Instructions for the task:
Print the listing as it stands, omitting all images.

::::::::::

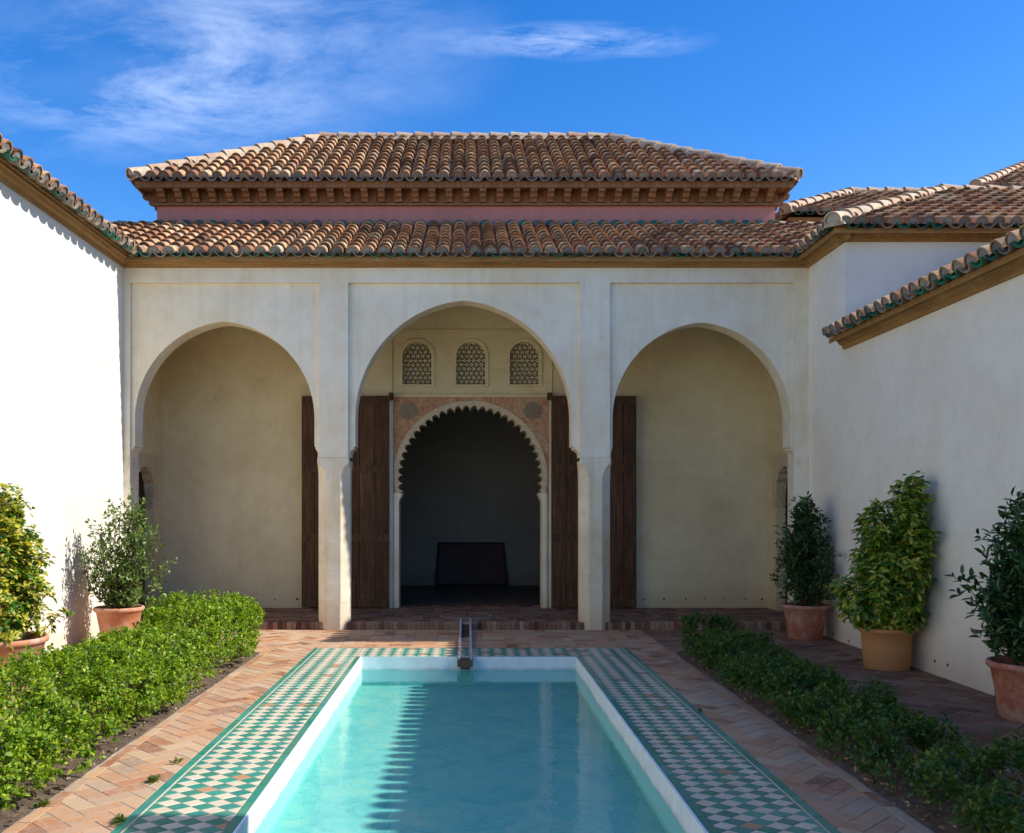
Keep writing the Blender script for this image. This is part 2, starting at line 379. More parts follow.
# ------------------------------------------------------------------ the palace building
bld = thing('palace_building', 'cream palace pavilion with three tall arches, pink upper storey and tiled hip roof', 'building')
EC = .09
def two_arc(cx, y0, a, n=22):
    """two-centred pointed arch from the left springing to the right one"""
    e = EC*a; r = a+e; H = math.sqrt(r*r-e*e); th = math.atan2(H, e); L = []
    for i in range(n+1):
        t = PI-(th)*i/n*1.0 if False else i/n*(PI-(PI-math.atan2(H, e)))
        L.append((cx+e-r*math.cos(t), y0+r*math.sin(t)))
    return L+[(2*cx-x, z) for x, z in L[-2::-1]]
arches = []
for (x0, x1, ytop, ys) in ((134, 314, 321, 444), (355, 572, 300, 444), (613, 791, 322, 445)):
    cx = Fx((x0+x1)/2); half = (Fx(x1)-Fx(x0))/2; H = half*math.sqrt((1+EC)**2-EC**2)
    arches.append((cx, half, Fz(ytop)-H, Fz(ys)))
P1 = (Fx(317.5), Fx(349.5)); P2 = (Fx(580), Fx(611))
mb = MB(); ZTOP = 4.90
lims = [(XL+.07, P1[0]), (P1[1], P2[0]), (P2[1], XR-.15)]
# wall plate: one outline that runs over the three arches (legs stop at the pillar heads)
ZB = 2.26
out = [(XL, ZTOP), (XL, FL)]
for i, (cx, half, cz, zs) in enumerate(arches):
    L, Rr = lims[i]; prof = ((1, -.14), (.93, -.11), (.66, -.085), (.40, -.07), (.28, -.065), (.28, -.035), (0, -.03), (0, .0))
    zbl = FL if i == 0 else ZB; zbr = FL if i == 2 else ZB
    xa, xb = cx-half, cx+half
    out += [(L, zbl)]+[(xa+(L-xa)*f, zs+d) for f, d in prof]+two_arc(cx, cz, half)+[(xb+(Rr-xb)*f, zs+d) for f, d in prof[::-1]]+[(Rr, zbr)]
out += [(XR, FL), (XR, ZTOP)]
plate(mb, out, [], YF+.035, YF+.34, XZ)
mb.build('arcade_wall', 'facade_plaster', bld)
# raised frame round the sunk arch panels
mb = MB()
fr = [(XL, ZTOP), (XL, FL), (Fx(130.5), FL), (Fx(130.5), Fz(283))]
zf = Fz(283)
fr += [(Fx(319.5), zf), (Fx(319.5), 2.30), (Fx(348.5), 2.30), (Fx(348.5), zf), (Fx(579.5), zf), (Fx(579.5), 2.30), (Fx(610), 2.30), (Fx(610), zf), (Fx(793.5), zf), (Fx(793.5), FL), (XR, FL), (XR, ZTOP)]
plate(mb, fr, [], YF-.02, YF+.033, XZ)
mb.build('raised_frame', 'facade_plaster', bld)
def octo(x0, x1, y0, y1, c, z): return [(x0+c, y0, z), (x1-c, y0, z), (x1, y0+c, z), (x1, y1-c, z), (x1-c, y1, z), (x0+c, y1, z), (x0, y1-c, z), (x0, y0+c, z)]
for (x0, x1) in (P1, P2):
    mb = MB(); y0, y1 = YF-.026, YF+.345; rings = []
    for z, c in ((0, .122), (.35, .122), (.36, .118), (2.02, .118), (2.09, .105), (2.15, .08), (2.19, .05), (2.215, .012), (2.30, .012)): rings.append(octo(x0, x1, y0, y1, c, z))
    mb.loft(rings); mb.build('pillar', 'pillar_stone', bld)
# half pillars against the side walls
for sgn in (0, 1):
    mb = MB()
    x0, x1 = (XL, XL+.075) if sgn == 0 else (XR-.155, XR)
    rings = []
    CH = .05 if sgn == 0 else .1
    for z, c in ((0, CH), (2.02, CH), (2.1, CH*.8), (2.17, CH*.3), (2.19, .004), (2.31, .004)):
        a = x1 if sgn == 0 else x0; b = x0 if sgn == 0 else x1; s = 1 if sgn == 0 else -1
        rings.append([(b, YF-.024, z), (a-s*c, YF-.024, z), (a, YF-.024+c, z), (a, YF+.345, z), (b, YF+.345, z)])
    mb.loft(rings); mb.build('half_pillar', 'pillar_stone', bld, recalc=True)
# back wall with doorway and three windows
dcx = (Bx(398.8)+Bx(541.8))/2; dh = (Bx(541.8)-Bx(398.8))/2; dcz = Bz(478)
def lobed(cx, cz, r, n, a0=191, a1=-11, depth=.065):
    pts = []
    for i in range(n):
        b0 = a0+(a1-a0)*i/n; b1 = a0+(a1-a0)*(i+1)/n
        for k in range(6):
            t = k/6; a = R(b0+(b1-b0)*t); rr = r-depth+depth*1.05*math.sin(PI*t)**.6
            pts.append((cx+rr*math.cos(a), cz+rr*math.sin(a)))
    return pts
ROUGH_R = dh+.02
hole = [(dcx-dh-.03, FL-.05), (dcx-dh-.03, dcz)]+arc(dcx, dcz, dh+.03, 180, 0, 32)[1:-1]+[(dcx+dh+.03, dcz), (dcx+dh+.03, FL-.05)]
wins = []
for (x0, x1) in ((402.5, 431.5), (456.3, 485.2), (509.7, 538.7)):
    wc = (Bx(x0)+Bx(x1))/2; wh = (Bx(x1)-Bx(x0))/2; zb = Bz(384.5); zt = Bz(342)
    wins.append((wc, wh, zb, zt-wh))
mb = MB(); W0 = XL-.22; W1 = XR+.14
outer = [(W0, 5.05), (W0, FL-.05), hole[0]]+hole[1:]+[(W1, FL-.05), (W1, 5.05)]
hs = [[(c-h, zb), (c+h, zb)]+arc(c, cz, h, 0, 180, 20) for (c, h, zb, cz) in wins]
plate(mb, outer, hs, YB, YB+.30, XZ)
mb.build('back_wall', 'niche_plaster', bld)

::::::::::

Expected answer:
Keep writing the Blender script for this image. This is part 2, starting at line 379. More parts follow.
# ------------------------------------------------------------------ the palace building
bld = thing('palace_building', 'cream palace pavilion with three tall arches, pink upper storey and tiled hip roof', 'building')
EC = .09
def two_arc(cx, y0, a, n=22):
    """two-centred pointed arch from the left springing to the right one"""
    e = EC*a; r = a+e; H = math.sqrt(r*r-e*e); th = math.atan2(H, e); L = []
    for i in range(n+1):
        t = PI-(th)*i/n*1.0 if False else i/n*(PI-(PI-math.atan2(H, e)))
        L.append((cx+e-r*math.cos(t), y0+r*math.sin(t)))
    return L+[(2*cx-x, z) for x, z in L[-2::-1]]
arches = []
for (x0, x1, ytop, ys) in ((134, 314, 321, 444), (355, 572, 300, 444), (613, 791, 322, 445)):
    cx = Fx((x0+x1)/2); half = (Fx(x1)-Fx(x0))/2; H = half*math.sqrt((1+EC)**2-EC**2)
    arches.append((cx, half, Fz(ytop)-H, Fz(ys)))
P1 = (Fx(317.5), Fx(349.5)); P2 = (Fx(580), Fx(611))
mb = MB(); ZTOP = 4.90
lims = [(XL+.07, P1[0]), (P1[1], P2[0]), (P2[1], XR-.15)]
# wall plate: one outline that runs over the three arches (legs stop at the pillar heads)
ZB = 2.26
out = [(XL, ZTOP), (XL, FL)]
for i, (cx, half, cz, zs) in enumerate(arches):
    L, Rr = lims[i]; prof = ((1, -.14), (.93, -.11), (.66, -.085), (.40, -.07), (.28, -.065), (.28, -.035), (0, -.03), (0, .0))
    zbl = FL if i == 0 else ZB; zbr = FL if i == 2 else ZB
    xa, xb = cx-half, cx+half
    out += [(L, zbl)]+[(xa+(L-xa)*f, zs+d) for f, d in prof]+two_arc(cx, cz, half)+[(xb+(Rr-xb)*f, zs+d) for f, d in prof[::-1]]+[(Rr, zbr)]
out += [(XR, FL), (XR, ZTOP)]
plate(mb, out, [], YF+.035, YF+.34, XZ)
mb.build('arcade_wall', 'facade_plaster', bld)
# raised frame round the sunk arch panels
mb = MB()
fr = [(XL, ZTOP), (XL, FL), (Fx(130.5), FL), (Fx(130.5), Fz(283))]
zf = Fz(283)
fr += [(Fx(319.5), zf), (Fx(319.5), 2.30), (Fx(348.5), 2.30), (Fx(348.5), zf), (Fx(579.5), zf), (Fx(579.5), 2.30), (Fx(610), 2.30), (Fx(610), zf), (Fx(793.5), zf), (Fx(793.5), FL), (XR, FL), (XR, ZTOP)]
plate(mb, fr, [], YF-.02, YF+.033, XZ)
mb.build('raised_frame', 'facade_plaster', bld)
def octo(x0, x1, y0, y1, c, z): return [(x0+c, y0, z), (x1-c, y0, z), (x1, y0+c, z), (x1, y1-c, z), (x1-c, y1, z), (x0+c, y1, z), (x0, y1-c, z), (x0, y0+c, z)]
for (x0, x1) in (P1, P2):
    mb = MB(); y0, y1 = YF-.026, YF+.345; rings = []
    for z, c in ((0, .122), (.35, .122), (.36, .118), (2.02, .118), (2.09, .105), (2.15, .08), (2.19, .05), (2.215, .012), (2.30, .012)): rings.append(octo(x0, x1, y0, y1, c, z))
    mb.loft(rings); mb.build('pillar', 'pillar_stone', bld)
# half pillars against the side walls
for sgn in (0, 1):
    mb = MB()
    x0, x1 = (XL, XL+.075) if sgn == 0 else (XR-.155, XR)
    rings = []
    CH = .05 if sgn == 0 else .1
    for z, c in ((0, CH), (2.02, CH), (2.1, CH*.8), (2.17, CH*.3), (2.19, .004), (2.31, .004)):
        a = x1 if sgn == 0 else x0; b = x0 if sgn == 0 else x1; s = 1 if sgn == 0 else -1
        rings.append([(b, YF-.024, z), (a-s*c, YF-.024, z), (a, YF-.024+c, z), (a, YF+.345, z), (b, YF+.345, z)])
    mb.loft(rings); mb.build('half_pillar', 'pillar_stone', bld, recalc=True)
# back wall with doorway and three windows
dcx = (Bx(398.8)+Bx(541.8))/2; dh = (Bx(541.8)-Bx(398.8))/2; dcz = Bz(478)
def lobed(cx, cz, r, n, a0=191, a1=-11, depth=.065):
    pts = []
    for i in range(n):
        b0 = a0+(a1-a0)*i/n; b1 = a0+(a1-a0)*(i+1)/n
        for k in range(6):
            t = k/6; a = R(b0+(b1-b0)*t); rr = r-depth+depth*1.05*math.sin(PI*t)**.6
            pts.append((cx+rr*math.cos(a), cz+rr*math.sin(a)))
    return pts
ROUGH_R = dh+.02
hole = [(dcx-dh-.03, FL-.05), (dcx-dh-.03, dcz)]+arc(dcx, dcz, dh+.03, 180, 0, 32)[1:-1]+[(dcx+dh+.03, dcz), (dcx+dh+.03, FL-.05)]
wins = []
for (x0, x1) in ((402.5, 431.5), (456.3, 485.2), (509.7, 538.7)):
    wc = (Bx(x0)+Bx(x1))/2; wh = (Bx(x1)-Bx(x0))/2; zb = Bz(384.5); zt = Bz(342)
    wins.append((wc, wh, zb, zt-wh))
mb = MB(); W0 = XL-.22; W1 = XR+.14
outer = [(W0, 5.05), (W0, FL-.05), hole[0]]+hole[1:]+[(W1, FL-.05), (W1, 5.05)]
hs = [[(c-h, zb), (c+h, zb)]+arc(c, cz, h, 0, 180, 20) for (c, h, zb, cz) in wins]
plate(mb, outer, hs, YB, YB+.30, XZ)
mb.build('back_wall', 'niche_plaster', bld)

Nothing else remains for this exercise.